Spilotro and his henchmen, who later became known as the Hole in the Wall Gang for several successful — and occasionally bungled — jewelry store heists, were feared up and down the Strip.
With Tony’s frequent perp walks becoming a staple of the evening news, and journalist Ned Day documenting his gang’s treachery in his thrice-weekly column, Spilotro kept anyone who encountered him on edge.
But on the night these two Vegas overlords, Tony Spilotro and Jimmy Chagra, met face to face, neither knew for certain who the other one was.
Here’s Chagra’s version of the meeting, recounted to me recently: “I was just out for a fun evening of dancing and cocktails with some of my pilots and a few lady friends, when this little guy comes up and says, “Get the (expletive) out of my booth.”
Chagra, who says he was a megalomaniac back in the day and had fear of no man, countered with, “I don’t see the name ‘Midget’ printed anywhere on this table. Get your own (expletive) booth.”
After several more pleasantries, Spilotro, seeing that he was outmanned, huffed out of the place with the line, “You don’t know who you’re talking to!”
Chagra was to find out several hours later when his phone rang about eight o’clock in the morning. On the line was his defense attorney, Oscar Goodman, insisting that Jimmy come to his office pronto.
“When I walked into Oscar’s office, there was that midget again,” Jimmy says. “Oscar introduced me to Anthony Spilotro, he insisted we shake hands, and he then told us that because we were both his clients and his friends, that we should make up and get along. He said that there was room in Las Vegas for both of us.”
•••
Both Chagra and Spilotro acknowledged that peaceful coexistence made more sense than all-out war, and they agreed to meet at a later date. That meeting also took place at Jubilation, in the same booth they’d argued over.
Spilotro, as was his modus operandi, wanted in on Chagra’s marijuana importing business. Jimmy was doing just fine without partners, and knew that the only thing Tony would bring to his operation was intense heat from law enforcement. Talk of the proposed partnership was going nowhere when a cocktail waitress accidentally spilled a drink on Spilotro. Chagra says that Tony went ballistic and called her every name in the book, even after she made a fearful and timid apology.
Three days later her picture appeared in a local newspaper as a missing person. She was never found.
It’s only speculation what happened to that pretty young woman. Maybe she got word later that evening that the man she spilled a drink on was alleged to have conducted more than a dozen hits for the Chicago syndicate. Maybe that caused her to find religion and take the next Greyhound out of Las Vegas.
Or maybe, as happened more often than we’d like to think in those earlier, rough and tumble times before Wall Street took over Las Vegas Boulevard, she took that long ride into the desert and sleeps among the cactuses and mesquite bushes.

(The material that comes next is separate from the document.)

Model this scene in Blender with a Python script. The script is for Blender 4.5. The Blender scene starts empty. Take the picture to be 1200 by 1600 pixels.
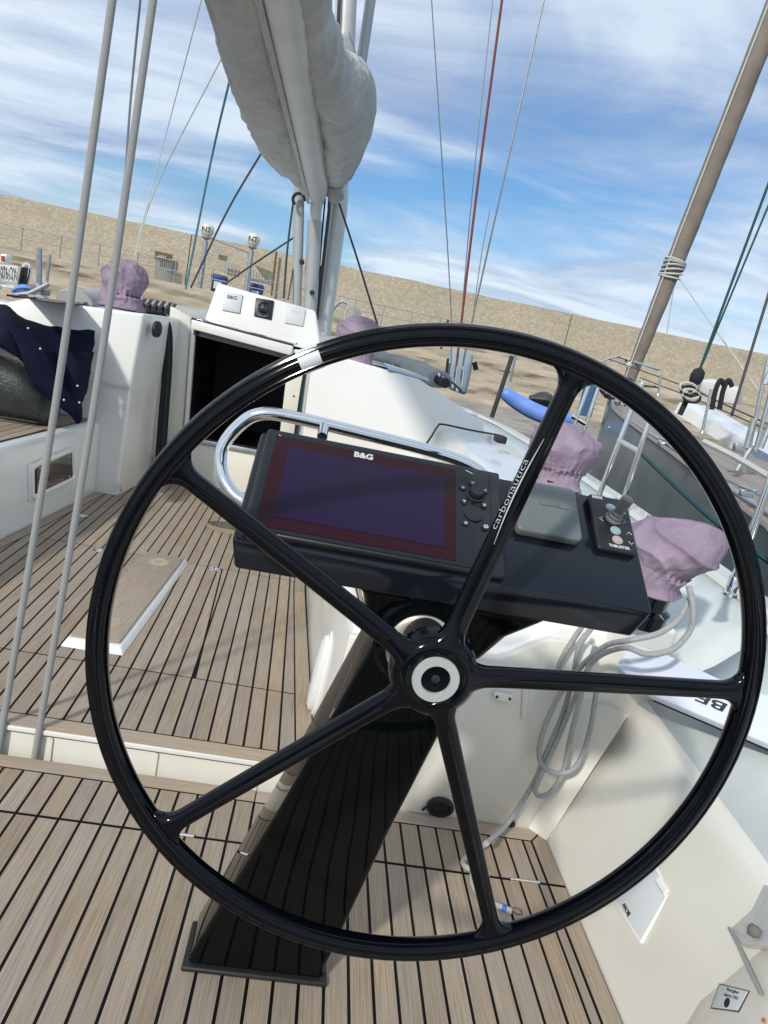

Ten years after that evening, Tony got his comeuppance when he was savagely beaten and buried in an Indiana cornfield.
Jimmy Chagra, after 23 years in an assortment of federal penitentiaries, at last breathes fresh air on the outside of those dank prison walls, and looks back at that time with wonder and regret.
“I knew if I’d gotten involved with Spilotro he’d eventually pop me,” Jimmy says. “Las Vegas was crazy back then. But man, was it fun. When you had a trunk full of cash, there was no better place on earth to be. They treated us like gods.”